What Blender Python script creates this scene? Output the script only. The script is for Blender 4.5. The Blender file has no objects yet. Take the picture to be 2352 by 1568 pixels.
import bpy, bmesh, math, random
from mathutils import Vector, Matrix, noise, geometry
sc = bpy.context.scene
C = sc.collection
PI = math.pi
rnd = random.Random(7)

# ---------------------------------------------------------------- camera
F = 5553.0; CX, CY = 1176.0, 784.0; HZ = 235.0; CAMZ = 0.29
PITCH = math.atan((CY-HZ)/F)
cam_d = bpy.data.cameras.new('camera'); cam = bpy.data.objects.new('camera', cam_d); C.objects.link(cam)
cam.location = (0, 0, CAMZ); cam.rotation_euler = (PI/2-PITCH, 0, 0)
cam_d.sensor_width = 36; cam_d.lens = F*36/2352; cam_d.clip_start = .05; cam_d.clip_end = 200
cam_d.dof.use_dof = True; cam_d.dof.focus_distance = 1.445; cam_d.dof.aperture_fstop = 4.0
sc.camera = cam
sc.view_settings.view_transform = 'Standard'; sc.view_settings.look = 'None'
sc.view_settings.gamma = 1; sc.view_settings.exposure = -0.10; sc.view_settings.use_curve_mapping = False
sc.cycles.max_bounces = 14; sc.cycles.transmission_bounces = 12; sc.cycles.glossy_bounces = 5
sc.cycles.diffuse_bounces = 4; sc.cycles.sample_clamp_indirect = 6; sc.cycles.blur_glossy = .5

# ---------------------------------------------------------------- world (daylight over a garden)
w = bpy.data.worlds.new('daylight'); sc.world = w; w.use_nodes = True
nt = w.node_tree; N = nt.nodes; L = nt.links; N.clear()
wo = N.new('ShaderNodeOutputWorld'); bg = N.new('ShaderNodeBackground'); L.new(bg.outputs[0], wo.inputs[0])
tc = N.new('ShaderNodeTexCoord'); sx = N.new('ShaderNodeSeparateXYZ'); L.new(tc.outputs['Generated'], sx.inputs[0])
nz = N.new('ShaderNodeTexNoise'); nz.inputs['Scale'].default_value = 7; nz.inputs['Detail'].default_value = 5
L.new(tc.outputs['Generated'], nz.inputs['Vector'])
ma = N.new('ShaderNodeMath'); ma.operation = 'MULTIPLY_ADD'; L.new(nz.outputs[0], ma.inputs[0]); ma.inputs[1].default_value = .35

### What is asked
Repeat, exactly and only, the lines from the beginning of the material through the line that contains "rnd = random.Random(7)".

### Response
What Blender Python script creates this scene? Output the script only. The script is for Blender 4.5. The Blender file has no objects yet. Take the picture to be 2352 by 1568 pixels.
import bpy, bmesh, math, random
from mathutils import Vector, Matrix, noise, geometry
sc = bpy.context.scene
C = sc.collection
PI = math.pi
rnd = random.Random(7)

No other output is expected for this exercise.